De plus, cet article a pour vocation seulement d’ouvrir des pistes de réflexion et non de faire des constations péremptoires. Et comme vous le dites, en une page, on ne peut faire le tour de la question. J’ouvre des portes.
Merci pour votre commentaire, ça me permet de mieux comprendre la réception de mon message et des améliorations à apporter dans la clarté.
Xavier/Forbidden City
Au sujet des commentaires sur ce post, je voudrais souligner un biais cognitif de plus en plus fréquent, sans doute appris en regardant les débats TV dans lequel une personne décrit la forêt et les autres lui tombent dessus en disant qu’il a oublié l’arbre, ou vice-versa.

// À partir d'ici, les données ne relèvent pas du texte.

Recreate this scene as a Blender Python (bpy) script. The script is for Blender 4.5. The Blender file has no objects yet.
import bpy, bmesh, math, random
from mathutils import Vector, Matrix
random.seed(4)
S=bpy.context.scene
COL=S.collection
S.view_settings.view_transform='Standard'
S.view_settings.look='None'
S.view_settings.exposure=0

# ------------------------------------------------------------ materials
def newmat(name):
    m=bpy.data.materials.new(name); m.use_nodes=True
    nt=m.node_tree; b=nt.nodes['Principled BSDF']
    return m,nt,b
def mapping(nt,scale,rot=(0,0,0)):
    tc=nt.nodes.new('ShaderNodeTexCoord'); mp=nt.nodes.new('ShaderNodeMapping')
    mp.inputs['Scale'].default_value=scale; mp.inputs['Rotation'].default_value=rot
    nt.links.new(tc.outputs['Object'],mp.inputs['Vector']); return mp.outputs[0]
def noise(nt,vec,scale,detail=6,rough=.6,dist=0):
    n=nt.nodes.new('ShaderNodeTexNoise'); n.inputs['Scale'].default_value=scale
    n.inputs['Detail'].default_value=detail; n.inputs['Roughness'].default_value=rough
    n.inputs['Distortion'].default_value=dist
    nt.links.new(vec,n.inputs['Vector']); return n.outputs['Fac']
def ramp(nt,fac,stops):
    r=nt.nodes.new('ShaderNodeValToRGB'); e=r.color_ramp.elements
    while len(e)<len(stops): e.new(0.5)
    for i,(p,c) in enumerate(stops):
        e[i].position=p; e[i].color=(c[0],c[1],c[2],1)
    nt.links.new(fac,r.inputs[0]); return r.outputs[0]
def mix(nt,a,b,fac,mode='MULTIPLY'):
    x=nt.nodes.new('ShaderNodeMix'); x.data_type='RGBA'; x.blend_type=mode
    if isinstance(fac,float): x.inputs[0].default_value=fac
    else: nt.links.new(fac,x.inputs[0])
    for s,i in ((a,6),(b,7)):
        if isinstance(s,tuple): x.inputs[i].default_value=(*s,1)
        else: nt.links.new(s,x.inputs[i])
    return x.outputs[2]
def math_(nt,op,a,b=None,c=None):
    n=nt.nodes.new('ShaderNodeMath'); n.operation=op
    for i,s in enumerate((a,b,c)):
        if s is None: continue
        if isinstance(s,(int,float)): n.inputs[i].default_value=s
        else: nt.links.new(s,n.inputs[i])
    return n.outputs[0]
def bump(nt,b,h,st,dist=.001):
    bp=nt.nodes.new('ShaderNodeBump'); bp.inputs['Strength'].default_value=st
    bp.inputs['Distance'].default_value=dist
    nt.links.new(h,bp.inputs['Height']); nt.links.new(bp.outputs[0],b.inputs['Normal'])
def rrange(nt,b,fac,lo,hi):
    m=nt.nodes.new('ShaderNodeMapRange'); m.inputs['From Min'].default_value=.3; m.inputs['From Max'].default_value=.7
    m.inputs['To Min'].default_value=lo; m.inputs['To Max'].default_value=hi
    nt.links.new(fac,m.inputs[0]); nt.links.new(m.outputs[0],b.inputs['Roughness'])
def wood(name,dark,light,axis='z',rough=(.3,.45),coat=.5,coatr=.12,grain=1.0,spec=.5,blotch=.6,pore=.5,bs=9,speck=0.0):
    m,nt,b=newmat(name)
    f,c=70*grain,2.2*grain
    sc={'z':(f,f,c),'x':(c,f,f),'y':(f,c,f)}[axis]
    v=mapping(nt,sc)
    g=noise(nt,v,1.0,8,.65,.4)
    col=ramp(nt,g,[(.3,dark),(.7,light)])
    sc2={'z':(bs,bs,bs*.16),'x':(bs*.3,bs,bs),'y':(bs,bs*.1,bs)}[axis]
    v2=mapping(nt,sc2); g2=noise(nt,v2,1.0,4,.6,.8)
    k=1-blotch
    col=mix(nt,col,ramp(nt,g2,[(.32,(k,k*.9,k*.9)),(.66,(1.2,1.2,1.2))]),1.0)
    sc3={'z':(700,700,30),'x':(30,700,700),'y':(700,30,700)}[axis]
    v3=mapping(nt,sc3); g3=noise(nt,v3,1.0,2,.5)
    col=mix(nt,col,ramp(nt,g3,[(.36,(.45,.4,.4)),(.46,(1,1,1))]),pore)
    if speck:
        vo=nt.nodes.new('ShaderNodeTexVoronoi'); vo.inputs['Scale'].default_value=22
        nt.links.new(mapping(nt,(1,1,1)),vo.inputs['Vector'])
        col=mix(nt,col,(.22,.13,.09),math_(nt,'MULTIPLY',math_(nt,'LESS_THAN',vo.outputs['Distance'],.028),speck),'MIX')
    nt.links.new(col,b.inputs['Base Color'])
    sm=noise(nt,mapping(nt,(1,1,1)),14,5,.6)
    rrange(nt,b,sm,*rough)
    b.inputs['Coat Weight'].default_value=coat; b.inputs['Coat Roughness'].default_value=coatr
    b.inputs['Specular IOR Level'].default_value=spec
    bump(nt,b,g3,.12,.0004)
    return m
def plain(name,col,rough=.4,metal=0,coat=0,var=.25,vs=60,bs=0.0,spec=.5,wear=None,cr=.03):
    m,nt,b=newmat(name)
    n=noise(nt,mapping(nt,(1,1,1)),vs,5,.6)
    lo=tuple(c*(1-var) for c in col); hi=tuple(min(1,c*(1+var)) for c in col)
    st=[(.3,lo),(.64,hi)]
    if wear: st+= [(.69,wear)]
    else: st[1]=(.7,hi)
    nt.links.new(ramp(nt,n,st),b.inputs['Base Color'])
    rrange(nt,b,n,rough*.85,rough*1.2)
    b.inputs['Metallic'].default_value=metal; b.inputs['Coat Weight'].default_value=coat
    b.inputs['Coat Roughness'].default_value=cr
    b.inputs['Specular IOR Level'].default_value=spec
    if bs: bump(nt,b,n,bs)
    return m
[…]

Il y a beaucoup de choses sur cette planète qui sont distribuées suivant des courbes en cloche : la majorité des phénomènes se produit dans la partie centrale de la courbe, comme la taille des humains par exemple. Mais si une personne dit que la moyenne des êtres humains mesure, disons un mètre soixante sept, vous pouvez être sûrs que quelqu’un va tout de suite lui reprocher de ne pas avoir parlé des joueurs de basket, et s’il le fait on lui reprochera d’avoir oublié les compagnons de Blanche-Neige.
C’est un des grands dangers lorsque l’on parle de la Chine. Nous sommes mal équipés pour naviguer entre “la big picture” et les détails et nous avons une grande difficulté à ne pas chercher une faille dans ce que disent les autres alors même qu’ils nous ont averti des limites de leur descriptions. Il est regrettable que nous montrions plus souvent l’esprit de la critique que de l’esprit critique.
Bien vu la métaphore de la forêt.
Je suis ce site depuis le début, et il m’a appris justement à casser les préjugés et les stéréotypes sur la Chine.
Merci de donner toutes ces ouvertures d’esprit.